Thursday, February 02, 2006

What Kind of World am I Creating?

Franz Kafka - The Trial

Kafka tells a story of two men, one is a doorkeeper to the law.  The other is a layman who wants access to the law and spends his life waiting to get in.  He makes an interesting point that the doorkeeper doesn’t know the law and his function is to keep the seeker out.  The doorkeeper’s sole purpose is to limit access.  He also makes the point that both men have been duped.  The doorkeeper is simpleminded and doesn’t see it.  He doesn’t see that he is just being used.  

Links can be drawn between this story the argument of CW. Mill.  There are gatekeepers of wealth and power to keep the layperson out.  Following the argument of Mill, maybe the layman could have adopted the values of the gatekeeper and become the gatekeeper and in that way find dominance in the system.  
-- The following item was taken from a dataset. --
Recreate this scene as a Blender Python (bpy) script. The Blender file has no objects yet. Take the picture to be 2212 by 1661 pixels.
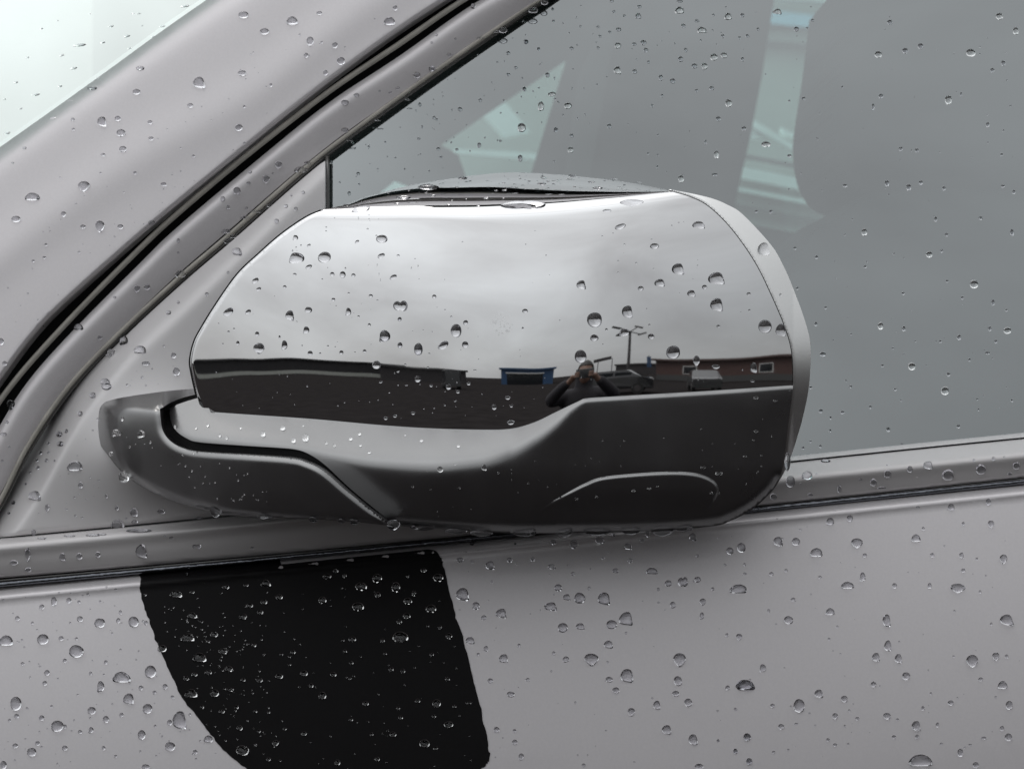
import bpy, bmesh, math, random
import numpy as np
from mathutils import Vector, Matrix
from mathutils.geometry import delaunay_2d_cdt

R = math.radians
SC = bpy.context.scene
COL = SC.collection
random.seed(7)
RNG = np.random.default_rng(11)

# ------------------------------------------------------------------ camera
H = 1.50                       # camera height above the asphalt
F = 5030.0                     # focal length in tracing units (tracing sheet 2212 x 1661)
U0, V0 = 1106.0, 830.5
cam = bpy.data.cameras.new("camera")
cam.sensor_width = 36.0
cam.lens = 36.0 * F / 2212.0
cam.clip_start, cam.clip_end = 0.05, 2000
cam.dof.use_dof = True
cam.dof.focus_distance = 1.04
cam.dof.aperture_fstop = 26
camo = bpy.data.objects.new("camera", cam)
camo.location = (0, 0, H)
camo.rotation_euler = (R(90), 0, 0)
COL.objects.link(camo)
SC.camera = camo

# ------------------------------------------------------------------ sky, sun, exposure
SUN_EL, SUN_AZ = 58.0, 325.0
w = bpy.data.worlds.new("World"); SC.world = w
w.use_nodes = True
nt = w.node_tree; N = nt.nodes; L = nt.links
N.clear()
def nd(tree, t, **k):
    n = tree.nodes.new(t)
    for a, b in k.items(): setattr(n, a, b)
    return n
sky = nd(nt, "ShaderNodeTexSky", sky_type='NISHITA', sun_disc=False)
sky.sun_elevation = R(SUN_EL); sky.sun_rotation = R(SUN_AZ)
sky.air_density = 1.0; sky.dust_density = 3.0
tc = nd(nt, "ShaderNodeTexCoord")
sep = nd(nt, "ShaderNodeSeparateXYZ")
L.new(tc.outputs["Generated"], sep.inputs[0])
# overcast luminance: brighter towards the zenith (1 + 2 sin(el)) / 3
mr = nd(nt, "ShaderNodeMapRange"); mr.inputs[1].default_value = 0.0; mr.inputs[2].default_value = 1.0
mr.inputs[3].default_value = 5.0; mr.inputs[4].default_value = 14.0
pz = nd(nt, 'ShaderNodeMath', operation='POWER', use_clamp=True); pz.inputs[1].default_value = 1.3
L.new(sep.outputs[2], pz.inputs[0]); L.new(pz.outputs[0], mr.inputs[0])
mp = nd(nt, "ShaderNodeMapping"); mp.inputs["Scale"].default_value = (1.0, 1.0, 2.6); mp.inputs["Location"].default_value = (0.35, 0.2, 0.1)
L.new(tc.outputs["Generated"], mp.inputs[0])
ns = nd(nt, "ShaderNodeTexNoise"); ns.inputs["Scale"].default_value = 2.1; ns.inputs["Detail"].default_value = 7.0; ns.inputs["Roughness"].default_value = 0.52; ns.inputs["Distortion"].default_value = 0.5
L.new(mp.outputs[0], ns.inputs["Vector"])
cr = nd(nt, "ShaderNodeMapRange"); cr.inputs[1].default_value = 0.30; cr.inputs[2].default_value = 0.70
cr.inputs[3].default_value = 0.78; cr.inputs[4].default_value = 1.22
L.new(ns.outputs[0], cr.inputs[0])
# the veiled sun brightens the cloud around it
dt = nd(nt, "ShaderNodeVectorMath", operation='DOT_PRODUCT'); dt.inputs[1].default_value = (-.73, -.38, .56)
L.new(tc.outputs["Generated"], dt.inputs[0])
gw = nd(nt, "ShaderNodeMapRange", interpolation_type='SMOOTHSTEP'); gw.inputs[1].default_value = .05; gw.inputs[2].default_value = 1.0; gw.inputs[3].default_value = .76; gw.inputs[4].default_value = 1.45
L.new(dt.outputs["Value"], gw.inputs[0])
mg_ = nd(nt, "ShaderNodeMath", operation='MULTIPLY')
L.new(mr.outputs[0], mg_.inputs[0]); L.new(gw.outputs[0], mg_.inputs[1])
mu = nd(nt, "ShaderNodeMath", operation='MULTIPLY')
L.new(mg_.outputs[0], mu.inputs[0]); L.new(cr.outputs[0], mu.inputs[1])
tint = nd(nt, "ShaderNodeMix", data_type='RGBA')
tint.inputs[6].default_value = (1.0, 0.985, 0.985, 1); tint.inputs[7].default_value = (0.95, 1.0, 1.02, 1)
L.new(ns.outputs[0], tint.inputs[0])
vm = nd(nt, "ShaderNodeVectorMath", operation='SCALE')
L.new(tint.outputs[2], vm.inputs[0]); L.new(mu.outputs[0], vm.inputs["Scale"])
mx = nd(nt, "ShaderNodeMix", data_type='RGBA'); mx.inputs[0].default_value = 0.92
L.new(sky.outputs[0], mx.inputs[6]); L.new(vm.outputs[0], mx.inputs[7])
bg = nd(nt, "ShaderNodeBackground"); bg.inputs[1].default_value = 0.10
L.new(mx.outputs[2], bg.inputs[0])
out = nd(nt, "ShaderNodeOutputWorld"); L.new(bg.outputs[0], out.inputs[0])

sl = bpy.data.lights.new("sun", 'SUN'); sl.energy = 0.5; sl.angle = R(20); sl.color = (1.0, 0.96, 0.91)
so = bpy.data.objects.new("sun", sl)
so.rotation_euler = (R(90 - SUN_EL), 0, R(180 - SUN_AZ))     # high behind the car, veiled by cloud
COL.objects.link(so)

SC.view_settings.view_transform = 'Standard'; SC.view_settings.look = 'None'
SC.view_settings.exposure = 0.08; SC.view_settings.gamma = 1.0
SC.view_settings.use_curve_mapping = False
cy = SC.cycles
cy.max_bounces = 14; cy.diffuse_bounces = 4; cy.glossy_bounces = 6; cy.transmission_bounces = 10; cy.transparent_max_bounces = 16
cy.caustics_reflective = True; cy.caustics_refractive = True; cy.blur_glossy = 0.0
cy.sample_clamp_indirect = 6.0
cy.use_denoising = True

# ------------------------------------------------------------------ materials
def mat(name, base, rough=0.5, metal=0.0, coat=0.0, coat_rough=0.03, ior=1.5, spec=None, noise=None, bump=None, rnoise=None):
    m = bpy.data.materials.new(name); m.use_nodes = True
    t = m.node_tree; b = t.nodes["Principled BSDF"]
    b.inputs["Base Color"].default_value = (*base, 1)
    b.inputs["Roughness"].default_value = rough
    b.inputs["Metallic"].default_value = metal
    b.inputs["Coat Weight"].default_value = coat
    b.inputs["Coat Roughness"].default_value = coat_rough
    b.inputs["IOR"].default_value = ior
    if spec is not None: b.inputs["Specular IOR Level"].default_value = spec
    c = nd(t, "ShaderNodeTexCoord")
    if noise:
        sc, amt, det = noise
        n = nd(t, "ShaderNodeTexNoise"); n.inputs["Scale"].default_value = sc; n.inputs["Detail"].default_value = det
        t.links.new(c.outputs["Object"], n.inputs["Vector"])
        k = nd(t, "ShaderNodeMix", data_type='RGBA')
        k.inputs[6].default_value = (*[x * (1 - amt) for x in base], 1)
        k.inputs[7].default_value = (*[min(1, x * (1 + amt)) for x in base], 1)
        t.links.new(n.outputs[0], k.inputs[0]); t.links.new(k.outputs[2], b.inputs["Base Color"])
    if rnoise:
        sc, lo, hi = rnoise
        n = nd(t, "ShaderNodeTexNoise"); n.inputs["Scale"].default_value = sc; n.inputs["Detail"].default_value = 5
        t.links.new(c.outputs["Object"], n.inputs["Vector"])
        k = nd(t, "ShaderNodeMapRange"); k.inputs[1].default_value = .3; k.inputs[2].default_value = .7
        k.inputs[3].default_value = lo; k.inputs[4].default_value = hi
        t.links.new(n.outputs[0], k.inputs[0]); t.links.new(k.outputs[0], b.inputs["Roughness"])
    if bump:
        sc, st, dist = bump
        n = nd(t, "ShaderNodeTexNoise"); n.inputs["Scale"].default_value = sc; n.inputs["Detail"].default_value = 3
        t.links.new(c.outputs["Object"], n.inputs["Vector"])
        k = nd(t, "ShaderNodeBump"); k.inputs["Strength"].default_value = st; k.inputs["Distance"].default_value = dist
        t.links.new(n.outputs[0], k.inputs["Height"]); t.links.new(k.outputs[0], b.inputs["Normal"])
    return m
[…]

The system has been setup with no wizard behind a curtain pulling the strings.  Law is just a part of the system, but the whole system is just like law in the analogy.  There are the guardians of the system who don’t know what they are doing, but enjoy the power of the position.  Then there are those people who sit at the door looking in, wanting access.  Those people looking in are those who are asking the question of what kind of world we are creating.  

What kind of world am I creating by what I am doing with my life?  It is a question that has to be asked honestly, and don’t let excuses about the way the system is make us sit at the door for our entire lives.  We have agency and if I live my life to change the world into what I want it to be, that is a good life.  Don’t get me wrong, this isn’t about doing everything; it is about living with integrity, picking a hill and dying on it.  

Utilitarianism judges the rightness of an act by the degree it brings goodness into the world.  To live with a utilitarian ethic is to ask the question, what kind of world do I want to create because our actions create that world.  

Values of Success

C.W. Mill - The Higher Immorality

What I got out of Mill was the idea that to advance into the upper echelons of society one must adopt certain attitudes.  This is how the system protects itself; those who are given the power to change it must have the values to not change it.  A similar example is changing the voting system in Canada.  It would be very difficult for a party who won using the current voting system to change to proportional representation because that is the system that rewarded them.  Now what about life?  The rich and powerful are fabulously respected, and they aren’t going to change a thing.  It would be biting the hand that feeds you.  There is exceptions of to the rule, but a few out of a thousand, my suspicion is that the system can weather the heat =).  

Here is an example:
Michael Ignatieff - In a recent issue of the New Internationalist (click on back issues, then it is #385, then it is an article titled World Beaters) there was an article featuring Mr. Ignatieff  “In ‘Nation Building Lite’ (July 2002), Ignatieff calls for heavy handed nation-building in Afghanistan: ‘The [Afghans] understand the difficult truth that their best hope of freedom lies in a temporary experience of imperial rule.’  And to work, ‘imperial power requires controlling the subject people’s sense of time, convincing them that they will be ruled forever.’  Mr. Ignatieff used to be the director of the Carr Center for Human Rights Policy at Harvard University.  In May 2004, weeks after the photos of American soldiers torturing hooded Iraqis in Abu Ghraib prison in Baghdad he wrote: “Defeating terror requires violence… indefinite detention of subjects, coercive interrogations, targeted assassinations, even pre-emptive war…Permissible forms of duress might include forms of sleep deprivation that do not result in lasting harm to mental or physical health, together with disinformation and disorientation (like keeping prisioners in hoods) that would produce stress’…could he really believe that repressive violence can be split into tidy categories?”  

Ignatieff just won a liberal seat in the recent election and is considered a candidate for the leadership race.  This seems supportive of Mill’s point, that to advance you must adopt the values of the system.  It seems that Mr. Ignatieff is doing quite well at adopting the values of success.